Sayangnya, dukungan pemerintah dalam proses desentralisasi masih terfokus pada dana. Padahal kesulitan transisi lebih terkait pada perubahan budaya, dari kebiasaan menunggu keputusan dari pusat menjadi kebiasaan berinisiatif, dan dari kebiasaan berbirokrasi menjadi kebiasaan berprofesi (Bjork, 2005; Prasojo, 2008). Karenanya, dalam proses desentralisasi, PTN tidak hanya membutuhkan dukungan dana, namun juga dukungan para profesional dari luar institusi dan pengembangan sistem institusi dan pelatihan para profesional di dalamnya.


Cukup banyak PTN memiliki sejarah keberadaan yang lebih lama dibandingkan PTS di Indonesia. Saat ini, perguruan tinggi terbaik di Indonesia masih dipimpin oleh PTN. Namun dengan adanya tantangan desentralisasi dan kompetisi yang lebih kuat dari PTS, tidaklah mustahil bagi PTS untuk mengambil alih kepemimpinan PTN.
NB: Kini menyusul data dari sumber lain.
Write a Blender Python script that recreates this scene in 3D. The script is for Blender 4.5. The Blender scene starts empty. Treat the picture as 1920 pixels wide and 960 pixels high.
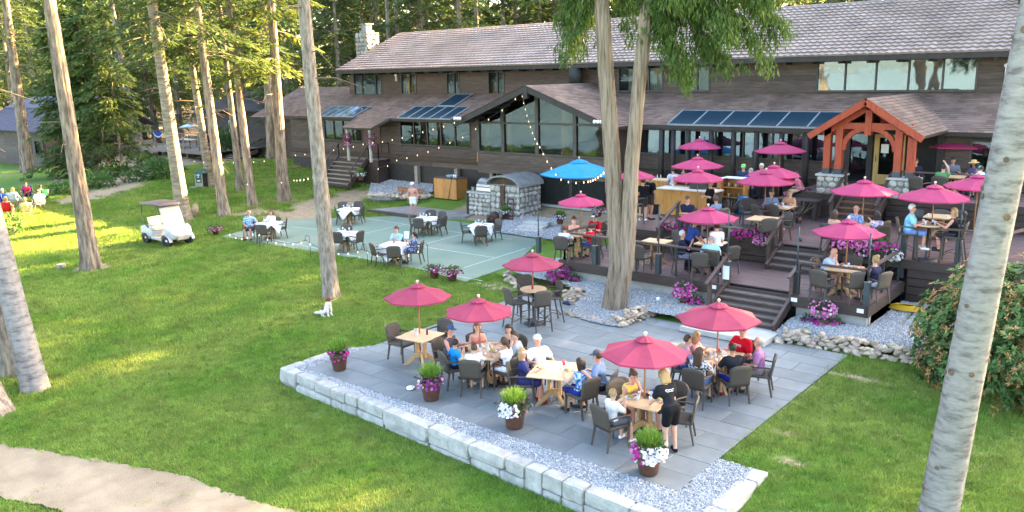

PTN perlu menyadari posisinya saat ini sebagai penjaga gawang dan pencanang tolak ukur bagi perkembangan pendidikan di Indonesia, bukan saja bagi tingkat pendidikan tinggi, namun juga bagi tingkat pendidikan dasar dan menengah. Karenanya, PTN perlu dengan sangat sadar mempertahankan dan memperbaiki kualitas pendidikan dan kinerja institusi pendidikan, seperti yang telah dan sedang diupayakan oleh ITB.